Some thoughts on us overlooking Illumos's syseventadm
In a comment on my praise of ZFS on Linux's ZFS event daemon, Joshua M. Clulow
noted that Illumos (and thus OmniOS) has an equivalent in syseventadm
, which dates back to
Solaris. I hadn't previously known about syseventadm
, despite
having run Solaris fileservers and OmniOS
fileservers for the better part of a decade,
and that gives me some tangled feelings.
I definitely wish I'd known about syseventadm
while we were still
using OmniOS (and even Solaris), because it would probably have
simplified our life. Specifically, it probably would have simplified
the life of our spares handling system (2, 3). At the least,
running immediately when some sort of pool state change happened
would have sped up its reaction to devices failing (instead, it ran
every fifteen minutes or so from cron, creating a bit of time lag).
(On the whole it was probably good to be forced to make our spares system be state based instead of event based. State based systems are easier to make robust in the face of various sorts of issues, like dropped events.)
At the same time, that we didn't realize syseventadm
existed is,
in my mind, a sign of problems in how Illumos is organized and
documented (which is something it largely inherited from Solaris).
For instance, syseventadm
is not cross referenced in any of the
Fault Manager related manpages ( fmd
,
fmdump
, fmadm
, and so on). The fault management
system is the obvious entry point for a sysadmin exploring this
area on Illumos (partly because it dumps out messages on you), so some sort of cross reference would
have led me to syseventadm
. Nor does it come up much in discussions
on the Internet, although if I'd asked specifically back in the
days I might have had someone mention it to me.
(It got mentioned in this Serverfault question, for example.)
A related issue is that in order to understand what you can do with
syseventadm
, you have to read Illumos header files (cf). This isn't even mentioned in
the syseventadm
manpage, and the examples in the manpage are
all for custom events generated by things from a hypothetical third
party vendor MYCO
instead of actual system events. Without a lot
of context, there are not many clues that ZFS events show up in
syseventadm
in the first place for you to write a handler for
them. It also seems clear that writing handlers is going to involve
a lot of experimentation or reading the source to determine what
data you get and how it's passed to you and so on.
(In general and speaking as a sysadmin, the documentation for syseventadm doesn't present itself as something that's for end sysadmins to use. If you have to read kernel headers to understand even part of what you can do, this is aimed at system programmers.)

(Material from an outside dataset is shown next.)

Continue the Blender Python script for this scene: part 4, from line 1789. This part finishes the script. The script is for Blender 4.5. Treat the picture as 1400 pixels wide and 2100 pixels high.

On the whole I'm not terribly surprised that we and apparently other people missed the existence and usefulness of syseventadm, even if clearly there was some knowledge of it in the Illumos community. That we did miss it while ZFS on Linux's equivalent practically shoved itself in our face is an example of practical field usability (or lack thereof) in action.
At this point interested parties are probably best off writing articles about how to do things with syseventadm (especially ZFS things), and perhaps putting it in Illumos ZFS FAQs. Changing the structure of the Illumos documentation or rewriting the manpages probably has too little chance of good returns for the time invested; for the most part, the system documentation for Illumos is what it is.